--- Data shown ---
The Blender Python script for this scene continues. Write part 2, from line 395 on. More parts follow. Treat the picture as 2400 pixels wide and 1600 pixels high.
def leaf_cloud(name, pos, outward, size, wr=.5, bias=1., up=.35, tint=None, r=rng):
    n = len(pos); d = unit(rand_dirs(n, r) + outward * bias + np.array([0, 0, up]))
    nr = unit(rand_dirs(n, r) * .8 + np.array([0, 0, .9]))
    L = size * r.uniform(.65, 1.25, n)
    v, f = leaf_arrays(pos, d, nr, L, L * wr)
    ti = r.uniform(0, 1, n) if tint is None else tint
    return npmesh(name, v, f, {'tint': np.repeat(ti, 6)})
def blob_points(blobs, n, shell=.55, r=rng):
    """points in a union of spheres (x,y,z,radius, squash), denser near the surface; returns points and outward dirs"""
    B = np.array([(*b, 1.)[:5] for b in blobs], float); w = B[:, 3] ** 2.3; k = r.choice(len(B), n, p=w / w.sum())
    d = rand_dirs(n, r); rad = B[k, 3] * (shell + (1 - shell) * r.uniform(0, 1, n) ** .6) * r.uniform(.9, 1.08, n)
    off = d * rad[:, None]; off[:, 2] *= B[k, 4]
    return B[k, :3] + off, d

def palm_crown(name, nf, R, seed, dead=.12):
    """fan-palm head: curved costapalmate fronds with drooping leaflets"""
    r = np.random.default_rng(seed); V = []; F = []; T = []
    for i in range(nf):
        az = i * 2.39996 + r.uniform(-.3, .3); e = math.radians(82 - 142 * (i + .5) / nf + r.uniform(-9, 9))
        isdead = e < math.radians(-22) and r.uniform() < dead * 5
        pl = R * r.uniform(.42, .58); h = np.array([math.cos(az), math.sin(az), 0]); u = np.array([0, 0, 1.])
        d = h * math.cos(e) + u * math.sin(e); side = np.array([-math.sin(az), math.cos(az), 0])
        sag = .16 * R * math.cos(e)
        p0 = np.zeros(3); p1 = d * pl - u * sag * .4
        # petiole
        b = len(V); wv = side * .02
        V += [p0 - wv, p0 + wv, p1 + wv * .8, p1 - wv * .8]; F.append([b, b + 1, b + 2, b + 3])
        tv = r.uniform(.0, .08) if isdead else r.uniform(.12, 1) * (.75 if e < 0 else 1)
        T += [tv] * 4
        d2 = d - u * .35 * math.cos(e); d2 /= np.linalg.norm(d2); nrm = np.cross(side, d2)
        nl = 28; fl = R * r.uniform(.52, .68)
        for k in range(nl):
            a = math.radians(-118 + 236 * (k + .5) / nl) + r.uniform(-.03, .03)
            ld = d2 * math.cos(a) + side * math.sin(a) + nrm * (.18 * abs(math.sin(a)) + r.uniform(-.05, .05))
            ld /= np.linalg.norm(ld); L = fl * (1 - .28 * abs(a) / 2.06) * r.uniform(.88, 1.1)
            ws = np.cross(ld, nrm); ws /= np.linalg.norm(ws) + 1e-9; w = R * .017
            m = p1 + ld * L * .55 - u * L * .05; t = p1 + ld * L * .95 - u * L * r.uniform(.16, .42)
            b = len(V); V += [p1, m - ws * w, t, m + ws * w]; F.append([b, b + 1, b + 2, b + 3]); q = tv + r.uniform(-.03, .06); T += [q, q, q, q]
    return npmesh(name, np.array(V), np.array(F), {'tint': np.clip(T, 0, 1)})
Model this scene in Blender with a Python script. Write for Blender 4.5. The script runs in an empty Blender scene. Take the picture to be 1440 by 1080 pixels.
---
Search the records for the word "picture". Copy every line that has it.

The Blender Python script for this scene continues. Write part 2, from line 395 on. More parts follow. Treat the picture as 2400 pixels wide and 1600 pixels high.
Model this scene in Blender with a Python script. Write for Blender 4.5. The script runs in an empty Blender scene. Take the picture to be 1440 by 1080 pixels.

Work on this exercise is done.